→ Given exercise:
Report, as a bare number, how many lines hold "that".

→ Provided material:
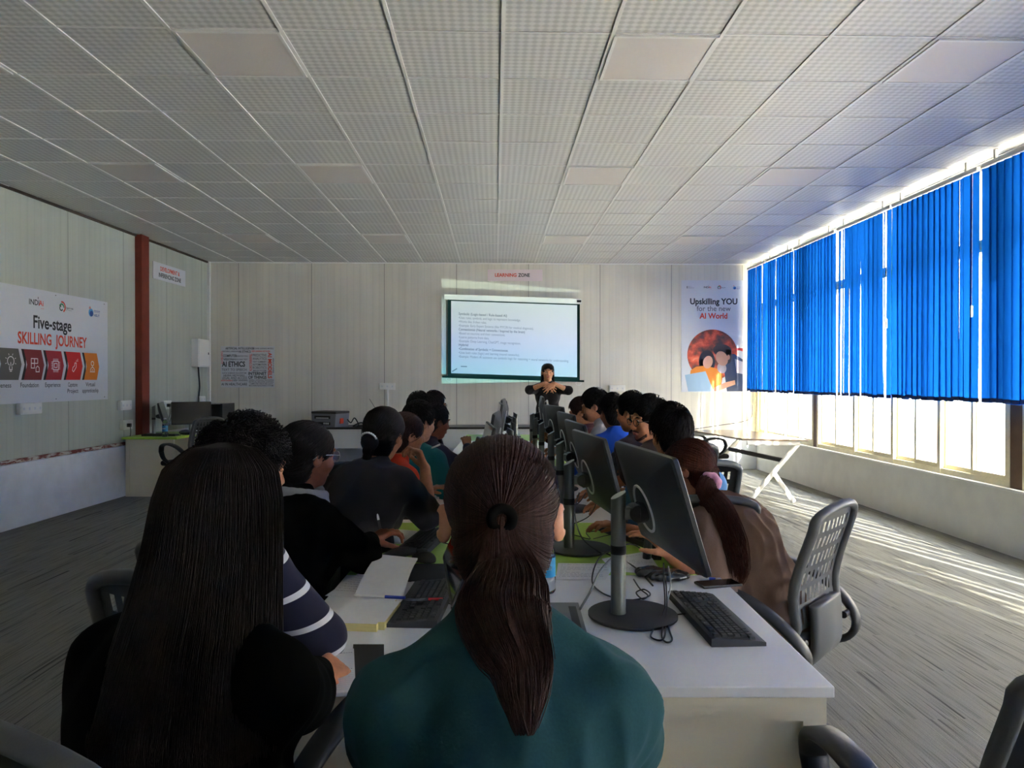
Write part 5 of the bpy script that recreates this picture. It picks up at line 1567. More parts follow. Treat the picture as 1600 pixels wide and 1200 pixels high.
# ---- office chair, facing local +y
M_cp = noisy('chair_plastic', srgb(80, 82, 83), .06, 300, .5, .06); M_cpl = noisy('chair_arm_plastic', srgb(40, 41, 43), .05, 300, .45, .05); M_cseat = cloth('chair_cushion', srgb(28, 28, 30))
def make_chair():
    t = thing('office_chair', '', 'chair')
    bm = NB(); box2(bm, (-.24, -.20, .41), (.24, .27, .475), bev=.03, seg=4); obj('seat', bm, M_cseat, t, smooth=True)
    bm = NB(); box2(bm, (-.15, -.15, .385), (.15, .17, .41)); obj('mechanism', bm, M_cpl, t)
    # curved slotted back
    zs = [.55, .575, .63, .645, .695, .715, .760, .782, .825, .848, .888, .910, .948, .985]
    xs = [-.195, -.165]
    for k in range(8): xs += [-.155 + k * .0415, -.155 + k * .0415 + .016]
    xs += [.165, .195] if xs[-1] < .16 else [.195]
    xs = sorted(set(round(x, 4) for x in xs))
    def yb(x, z):
        f = (z - .5) / .5
        return -.235 - .10 * f - .055 * math.sin(PI * min(1, max(0, (f * 1.2)))) * -.35 + .25 * x * x + .05 * math.exp(-((z - .58) / .06) ** 2) * -.5
    bm = NB(); V = [[bm.verts.new((x, yb(x, z), z)) for x in xs] for z in zs]
    for j in range(len(zs) - 1):
        for i in range(len(xs) - 1):
            slot = (j % 2 == 1 and 1 <= j < len(zs) - 2) and any(abs(xs[i] - (-.155 + k * .0415)) < .001 and abs(xs[i + 1] - xs[i] - .016) < .001 for k in range(8))
            if slot: continue
            bm.faces.new((V[j][i], V[j][i + 1], V[j + 1][i + 1], V[j + 1][i]))
    bmesh.ops.solidify(bm, geom=list(bm.faces), thickness=.012)
    obj('backrest', bm, M_cp, t)
    bm = NB(); path = []
    def rim(x, z): return Vector((x, yb(x, z) - .004, z))
    for z in np.linspace(.53, .93, 9): path.append(rim(-.205 - .01 * math.sin((z - .53) / .4 * PI), z))
    for a in np.linspace(PI, 0, 11): path.append(rim(.205 * math.cos(a) * (1 if True else 0), .955 + .045 * math.sin(a)))
    for z in np.linspace(.93, .53, 9): path.append(rim(.205 + .01 * math.sin((z - .53) / .4 * PI), z))
    for x in np.linspace(.15, -.15, 5): path.append(rim(x, .515))
    strap(bm, path, .036, .030, (0, 1, .15), closed=True); bmesh.ops.recalc_face_normals(bm, faces=bm.faces); obj('back_frame', bm, M_cp, t, smooth=True)
    bm = NB(); strap(bm, smooth_path([(0, -.10, .40), (0, -.22, .405), (0, -.285, .46), (0, -.290, .56), (0, -.285, .64)], 6), .26, .035, (1, 0, 0)); obj('back_bracket', bm, M_cp, t, smooth=True)
    for q in (-1, 1):
        x = q * .265
        P = smooth_path([(x, .200, .590), (x + q * .02, .150, .665), (x + q * .03, .02, .690), (x + q * .03, -.13, .660), (x + q * .02, -.255, .585), (x, -.315, .50), (x - q * .01, -.275, .425), (x - q * .03, -.13, .405), (x - q * .02, .03, .440), (x, .15, .505), (x, .200, .590)], 6)[:-1]
        wv = [.060 + .012 * math.sin(2 * PI * i / len(P) + .6) for i in range(len(P))]
        bm = NB(); strap(bm, P, wv, .027, (1, 0, 0), closed=True); bmesh.ops.recalc_face_normals(bm, faces=bm.faces); ar = obj('armrest', bm, M_cpl, t, smooth=True)
        bm = NB(); cyl(bm, (x + q * .034, -.285, .53), (x - q * .06, -.285, .53), .014, .014, 12); obj('bolt', bm, M_black, ar)
    bm = NB(); cyl(bm, (0, 0, .11), (0, 0, .26), .028, .028, 16); cyl(bm, (0, 0, .25), (0, 0, .39), .018, .018, 16); obj('gas_lift', bm, M_black, t, autosmooth=40)
    bm = NB(); lathe(bm, [(.045, .075), (.05, .09), (.045, .125), (.03, .135)], seg=20)
    for k in range(5):
        a = 2 * PI * k / 5 + PI / 2; d = Vector((math.cos(a), math.sin(a), 0)); s_ = Vector((-d.y, d.x, 0))
        strap(bm, [d * .03 + Vector((0, 0, .105)), d * .16 + Vector((0, 0, .098)), d * .30 + Vector((0, 0, .078))], [.055, .05, .036], [.04, .032, .022], s_)
    bs = obj('base', bm, M_cpl, t, smooth=False)
    for k in range(5):
        a = 2 * PI * k / 5 + PI / 2; d = Vector((math.cos(a), math.sin(a), 0)); s_ = Vector((-d.y, d.x, 0)); c = d * .29 + Vector((0, 0, .027))
        bm = NB()
        for w in (-1, 1): cyl(bm, c + s_ * (w * .008), c + s_ * (w * .026), .027, .027, 14)
        cyl(bm, c, c + Vector((0, 0, .05)), .008, .008, 8); box(bm, c + Vector((0, 0, .028)), (.03, .03, .012)); obj('caster', bm, M_black, bs)
    return t
chair0 = make_chair(); used_ch = [False]
CH = 'black plastic office chairs with slotted backs'
def place_chair(label, loc, face, seat=.475):
    if not used_ch[0]: c = chair0; used_ch[0] = True
    else: c = copy_tree(chair0)
    c.location = (loc[0], loc[1], 0); c.rotation_euler = (0, 0, R(face)); c.scale = (1, 1, max(.9, min(1.1, seat / .475)))
    c['label'] = label; c['group'] = CH
    return c

# ---- desks along the left and back walls
def wall_desk(label, loc, rz, L, Dp, top, m_top=None, edge=None):
    """runs along local +y from its near end at the origin; local x from 0 to Dp"""
    o = thing('desk', label, 'desk', loc, rz)
    bm = NB(); box2(bm, (-.04, -.02, .715), (Dp + .05, L, .742), bev=.003); obj('top', bm, m_top or top, o)
    for y in (0.0, L - .03):
        bm = NB(); box2(bm, (0, y + .01, 0.0), (Dp, y + .03, .715))
        for a, b in (((0, .0), (.05, .715)), ((Dp - .05, 0), (Dp, .715)), ((.05, .655), (Dp - .05, .715)), ((.05, 0), (Dp - .05, .055))): box2(bm, (a[0], y, a[1]), (b[0], y + .011, b[1]))
        obj('end_panel', bm, M_desk_side, o)
    bm = NB(); box2(bm, (.02, .03, .2), (.04, L - .03, .715)); obj('back_panel', bm, M_desk_side, o)
    return o
ld = thing
wall_desk('lime green topped desk with a cream end panel against the left wall', (-4.60, 8.96, 0), R(-1.5), .95, .60, M_desk_g)
wall_desk('white desk in the far left corner carrying the computer tower', (-4.575, 9.94, 0), R(-1.5), 1.1, .60, M_desk)
wall_desk_g = [(-2.9, -1.45, 'white table with a dark top edge under the printer, against the back wall'), (-1.44, .0, 'white table with a dark top in the middle of the back wall'), (.01, 1.42, 'white table with a dark top under the white projector, behind the presenter')]
M_dark_top = mat('dark_table_top', srgb(40, 36, 34), .35)
for xa, xb, lab in wall_desk_g:
    o = thing('table', lab, 'table', (xa, 10.75, 0), 0)
    L = xb - xa
    bm = NB(); box2(bm, (0, 0, .71), (L, .60, .74), bev=.003); obj('top', bm, M_dark_top, o)
    for x in (.0, L - .025):
        bm = NB(); box2(bm, (x + .005, .03, 0), (x + .025, .58, .71)); obj('side_panel', bm, M_white, o)
    bm = NB(); box2(bm, (.03, .05, .42), (L - .03, .07, .71)); obj('front_panel', bm, M_white, o)
# printer
pr = thing('printer', 'grey printer with a red mark on its side, on the back table', 'printer', (-2.52, 10.98, .7405), R(-24))
bm = NB(); prism(bm, [(-.21, 0), (.20, 0), (.22, .20), (-.23, .20)], -.17, .17); obj('body', bm, mat('printer_grey', srgb(120, 124, 136), .45), pr)
bm = NB(); box2(bm, (-.235, -.175, .2), (.225, .175, .235), bev=.01); obj('lid', bm, M_dkgrey, pr)
bm = NB(); box2(bm, (-.17, -.176, .125), (.12, -.165, .17)); sl_ = obj('paper_slot', bm, M_black, pr)
bm = NB(); box2(bm, (-.13, -.19, .130), (.09, -.15, .142)); obj('paper_tray', bm, M_print, sl_)
bm = NB(); box2(bm, (-.12, -.178, .03), (.12, -.168, .075)); kp = obj('control_panel', bm, M_black, pr)
bm = NB()
for k in range(3): box2(bm, (0. + k * .036, -.182, .042), (.026 + k * .036, -.176, .066))
obj('buttons', bm, M_print, kp)
bm = NB(); box2(bm, (.205, -.06, .05), (.222, .02, .13)); obj('sticker', bm, M_textred, pr)
rt = thing('router', 'small black router with one aerial among cables, right of the printer', 'router', (-1.80, 10.95, .7405), R(-6))
bm = NB(); box2(bm, (-.12, -.09, 0), (.12, .09, .10), bev=.008); obj('body', bm, M_black, rt)
bm = NB(); tube(bm, [(.06, .08, .09), (-.16, .12, .42)], .004, 6); obj('aerial', bm, M_dkgrey, rt)
bm = NB(); box2(bm, (.02, -.093, .05), (.045, -.088, .06)); obj('lamp', bm, M_print, rt)
cable('tangled black cables between printer and router', [(-2.26, 10.95, .85), (-2.2, 10.92, .80), (-2.15, 10.95, .87), (-2.08, 10.9, .76), (-2.16, 10.88, .75), (-2.05, 10.93, .80), (-1.98, 10.9, .755), (-2.1, 10.85, .75), (-1.93, 10.9, .77)], .010)
cable('black cable hanging below the back table', [(-2.0, 10.735, .74), (-2.0, 10.73, .55), (-1.96, 10.735, .40), (-1.93, 10.735, .20)], .006)
# white projector on the table behind the presenter
PX_, PY_ = .10, 9.02
wp = thing('projector', 'white boxy projector on the far end of the long desk', 'projector', (PX_, PY_, .7405), 0)
bm = NB(); box2(bm, (-.19, -.15, .02), (.19, .15, .15), bev=.02, seg=3); obj('body', bm, M_white, wp, autosmooth=40)
bm = NB(); prism(bm, [(-.26, 0), (.23, 0), (.22, .02), (-.20, .04)], -.2, .17); obj('tray', bm, M_grey, wp)
bm = NB(); cyl(bm, (-.06, -.152, .07), (-.06, -.14, .07), .026, .026, 16); cyl(bm, (.07, -.152, .07), (.07, -.14, .07), .026, .026, 16); obj('port', bm, M_dkgrey, wp)
bm = NB(); cyl(bm, (0, .145, .10), (0, .165, .108), .034, .030, 20); obj('lens', bm, M_black, wp, autosmooth=40)
# its beam: a point of light in the lens that only shines through the picture's outline
bd = bpy.data.lights.new('projector_beam', 'POINT'); bd.energy = 6.0; bd.shadow_soft_size = .004; bd.use_nodes = True
bo = bpy.data.objects.new('projector_beam', bd); COL.objects.link(bo); bo.location = (PX_, PY_ + .18, .86)
t = bd.node_tree; em = t.nodes['Emission']
class _L: pass
g = G.__new__(G); g.m = bd; g.t = t; g.n = t.nodes; g.b = None
geo = g.new('ShaderNodeNewGeometry'); ix, iy, iz = g.xyz(geo.outputs['Incoming'])
L_ = Y_BACK - (PY_ + .18); iys = g.math('MAXIMUM', iy, .05)
X_ = g.math('ADD', g.math('MULTIPLY', g.math('DIVIDE', ix, iys), L_), PX_); Z_ = g.math('ADD', g.math('MULTIPLY', g.math('DIVIDE', iz, iys), L_), .86)
zt_ = g.math('MULTIPLY_ADD', X_, -.080, 3.03); zb_ = g.math('MULTIPLY_ADD', X_, .02, 1.41)
mk_ = g.math('MULTIPLY', g.math('MULTIPLY', g.math('GREATER_THAN', X_, -.865), g.math('LESS_THAN', X_, 1.40)), g.math('MULTIPLY', g.math('LESS_THAN', Z_, zt_), g.math('GREATER_THAN', Z_, zb_)))
mk_ = g.math('MULTIPLY', mk_, g.math('GREATER_THAN', iy, .06))
fz_ = g.math('DIVIDE', g.math('SUBTRACT', Z_, 1.41), 1.6)
col_ = g.ramp(fz_, [(0.0, (.34, 1.0, .9)), (.10, (.20, .80, 1.05)), (.28, (.28, .66, 1.05)), (.45, (.40, .60, .95)), (.72, (.44, .62, .66)), (1.0, (.52, .70, .58))])
g.link(col_, em.inputs['Color']); g.link(g.math('DIVIDE', mk_, g.math('POWER', iys, 3.0)), em.inputs['Strength'])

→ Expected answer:
2